[STATED TASK] Copy exactly the lines from the start of the data below through the one that carries "R = math.radians", and only those.

[SUPPLIED INFORMATION]
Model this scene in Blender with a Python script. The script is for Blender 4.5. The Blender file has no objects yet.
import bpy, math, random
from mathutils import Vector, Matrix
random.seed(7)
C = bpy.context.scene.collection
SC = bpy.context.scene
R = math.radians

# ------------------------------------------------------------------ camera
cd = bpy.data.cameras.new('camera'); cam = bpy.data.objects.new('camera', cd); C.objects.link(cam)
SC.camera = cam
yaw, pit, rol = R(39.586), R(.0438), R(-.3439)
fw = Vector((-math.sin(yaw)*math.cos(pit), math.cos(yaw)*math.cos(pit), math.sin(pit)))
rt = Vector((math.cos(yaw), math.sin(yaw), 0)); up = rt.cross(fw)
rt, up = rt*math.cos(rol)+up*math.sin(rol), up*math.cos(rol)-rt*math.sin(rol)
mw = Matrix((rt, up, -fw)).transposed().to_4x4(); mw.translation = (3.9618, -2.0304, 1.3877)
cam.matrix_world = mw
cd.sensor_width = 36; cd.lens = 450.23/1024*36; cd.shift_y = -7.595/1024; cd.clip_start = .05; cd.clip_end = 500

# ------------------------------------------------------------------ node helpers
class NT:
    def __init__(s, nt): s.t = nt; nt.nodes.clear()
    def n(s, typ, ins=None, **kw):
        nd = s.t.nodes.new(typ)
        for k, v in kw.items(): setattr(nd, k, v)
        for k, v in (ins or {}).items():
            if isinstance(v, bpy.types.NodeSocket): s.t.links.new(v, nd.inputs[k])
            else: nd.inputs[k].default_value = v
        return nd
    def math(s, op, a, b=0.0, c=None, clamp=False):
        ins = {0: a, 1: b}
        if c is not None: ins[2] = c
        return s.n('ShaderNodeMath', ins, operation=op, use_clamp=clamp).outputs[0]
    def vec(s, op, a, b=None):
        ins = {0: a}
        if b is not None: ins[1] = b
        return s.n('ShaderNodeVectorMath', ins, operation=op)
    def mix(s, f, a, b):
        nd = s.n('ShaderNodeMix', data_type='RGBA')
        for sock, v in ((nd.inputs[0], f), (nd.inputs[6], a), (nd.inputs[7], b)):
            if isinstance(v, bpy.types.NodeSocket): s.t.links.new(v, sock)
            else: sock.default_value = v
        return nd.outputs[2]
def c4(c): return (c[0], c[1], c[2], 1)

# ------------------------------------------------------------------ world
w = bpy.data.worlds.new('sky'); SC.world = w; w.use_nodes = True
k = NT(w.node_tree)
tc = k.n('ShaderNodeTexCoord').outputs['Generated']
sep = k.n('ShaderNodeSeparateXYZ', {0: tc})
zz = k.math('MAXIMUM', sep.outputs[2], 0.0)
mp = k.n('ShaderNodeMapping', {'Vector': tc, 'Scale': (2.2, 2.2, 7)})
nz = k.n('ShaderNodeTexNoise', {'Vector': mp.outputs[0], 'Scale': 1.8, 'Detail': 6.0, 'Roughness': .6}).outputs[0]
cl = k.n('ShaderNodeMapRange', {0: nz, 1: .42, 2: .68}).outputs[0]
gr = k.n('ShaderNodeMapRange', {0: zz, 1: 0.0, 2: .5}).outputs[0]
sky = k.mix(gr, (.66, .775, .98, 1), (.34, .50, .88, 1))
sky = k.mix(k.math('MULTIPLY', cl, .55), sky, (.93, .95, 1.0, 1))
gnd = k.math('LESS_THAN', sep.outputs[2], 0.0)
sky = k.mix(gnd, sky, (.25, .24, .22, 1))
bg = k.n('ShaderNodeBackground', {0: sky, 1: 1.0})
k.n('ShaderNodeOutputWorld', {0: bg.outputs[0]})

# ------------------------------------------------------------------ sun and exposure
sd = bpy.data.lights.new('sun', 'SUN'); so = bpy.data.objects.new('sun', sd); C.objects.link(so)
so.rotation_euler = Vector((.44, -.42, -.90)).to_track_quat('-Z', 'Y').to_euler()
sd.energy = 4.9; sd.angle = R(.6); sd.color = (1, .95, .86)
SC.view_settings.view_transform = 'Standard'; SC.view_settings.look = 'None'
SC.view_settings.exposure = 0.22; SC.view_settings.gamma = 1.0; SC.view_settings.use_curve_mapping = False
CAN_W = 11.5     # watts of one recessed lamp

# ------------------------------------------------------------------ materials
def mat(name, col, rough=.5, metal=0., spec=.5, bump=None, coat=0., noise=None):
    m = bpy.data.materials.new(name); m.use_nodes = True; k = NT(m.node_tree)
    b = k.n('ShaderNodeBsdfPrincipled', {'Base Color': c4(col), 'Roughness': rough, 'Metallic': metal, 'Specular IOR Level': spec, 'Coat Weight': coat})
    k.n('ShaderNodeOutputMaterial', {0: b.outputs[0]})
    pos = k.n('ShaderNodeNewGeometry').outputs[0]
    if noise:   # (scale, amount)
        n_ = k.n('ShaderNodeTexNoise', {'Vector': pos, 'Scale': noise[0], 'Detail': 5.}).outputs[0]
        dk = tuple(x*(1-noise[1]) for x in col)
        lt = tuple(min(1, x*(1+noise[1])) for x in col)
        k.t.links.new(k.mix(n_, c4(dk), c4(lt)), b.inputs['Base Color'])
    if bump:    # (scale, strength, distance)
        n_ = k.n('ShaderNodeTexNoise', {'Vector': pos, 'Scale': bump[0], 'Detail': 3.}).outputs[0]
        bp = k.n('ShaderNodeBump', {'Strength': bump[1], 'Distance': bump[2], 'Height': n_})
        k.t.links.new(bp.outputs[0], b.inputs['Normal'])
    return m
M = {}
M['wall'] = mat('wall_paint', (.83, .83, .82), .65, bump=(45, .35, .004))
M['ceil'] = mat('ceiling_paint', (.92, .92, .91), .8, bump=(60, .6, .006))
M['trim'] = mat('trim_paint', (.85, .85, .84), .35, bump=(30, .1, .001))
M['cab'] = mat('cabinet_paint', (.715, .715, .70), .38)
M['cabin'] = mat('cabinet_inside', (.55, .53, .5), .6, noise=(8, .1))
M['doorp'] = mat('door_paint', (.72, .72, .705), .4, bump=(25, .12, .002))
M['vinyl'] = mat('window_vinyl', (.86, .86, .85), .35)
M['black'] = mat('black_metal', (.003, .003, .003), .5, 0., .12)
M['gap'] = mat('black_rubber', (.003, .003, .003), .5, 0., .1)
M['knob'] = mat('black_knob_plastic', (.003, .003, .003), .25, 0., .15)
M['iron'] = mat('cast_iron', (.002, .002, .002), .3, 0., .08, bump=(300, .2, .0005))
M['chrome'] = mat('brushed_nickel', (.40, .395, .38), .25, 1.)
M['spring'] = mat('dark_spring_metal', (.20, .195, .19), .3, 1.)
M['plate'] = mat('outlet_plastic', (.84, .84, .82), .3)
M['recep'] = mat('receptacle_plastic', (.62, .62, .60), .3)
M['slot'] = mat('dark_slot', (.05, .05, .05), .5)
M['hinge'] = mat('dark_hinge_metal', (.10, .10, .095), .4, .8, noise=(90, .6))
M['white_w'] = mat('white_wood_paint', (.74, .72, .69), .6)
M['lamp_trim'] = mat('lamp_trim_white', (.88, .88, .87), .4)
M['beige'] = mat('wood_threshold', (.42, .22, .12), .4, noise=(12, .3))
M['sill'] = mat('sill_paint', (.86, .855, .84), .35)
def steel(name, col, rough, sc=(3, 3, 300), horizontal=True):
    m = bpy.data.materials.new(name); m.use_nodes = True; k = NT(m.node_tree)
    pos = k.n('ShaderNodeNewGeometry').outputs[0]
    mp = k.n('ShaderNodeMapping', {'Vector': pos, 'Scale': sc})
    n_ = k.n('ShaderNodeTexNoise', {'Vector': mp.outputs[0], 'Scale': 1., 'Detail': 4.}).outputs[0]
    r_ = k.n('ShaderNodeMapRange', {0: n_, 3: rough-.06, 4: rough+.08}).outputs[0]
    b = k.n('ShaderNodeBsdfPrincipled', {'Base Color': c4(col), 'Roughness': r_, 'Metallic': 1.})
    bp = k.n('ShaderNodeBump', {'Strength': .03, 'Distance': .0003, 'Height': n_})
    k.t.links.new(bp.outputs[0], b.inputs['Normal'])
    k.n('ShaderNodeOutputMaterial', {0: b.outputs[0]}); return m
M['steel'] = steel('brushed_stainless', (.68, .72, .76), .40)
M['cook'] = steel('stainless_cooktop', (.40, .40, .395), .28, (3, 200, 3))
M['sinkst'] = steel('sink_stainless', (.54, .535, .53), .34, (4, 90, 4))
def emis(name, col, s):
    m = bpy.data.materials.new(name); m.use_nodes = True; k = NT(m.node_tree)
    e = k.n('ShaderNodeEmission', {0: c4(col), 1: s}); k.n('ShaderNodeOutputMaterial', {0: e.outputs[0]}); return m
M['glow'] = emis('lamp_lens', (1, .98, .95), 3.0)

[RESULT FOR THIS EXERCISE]
Model this scene in Blender with a Python script. The script is for Blender 4.5. The Blender file has no objects yet.
import bpy, math, random
from mathutils import Vector, Matrix
random.seed(7)
C = bpy.context.scene.collection
SC = bpy.context.scene
R = math.radians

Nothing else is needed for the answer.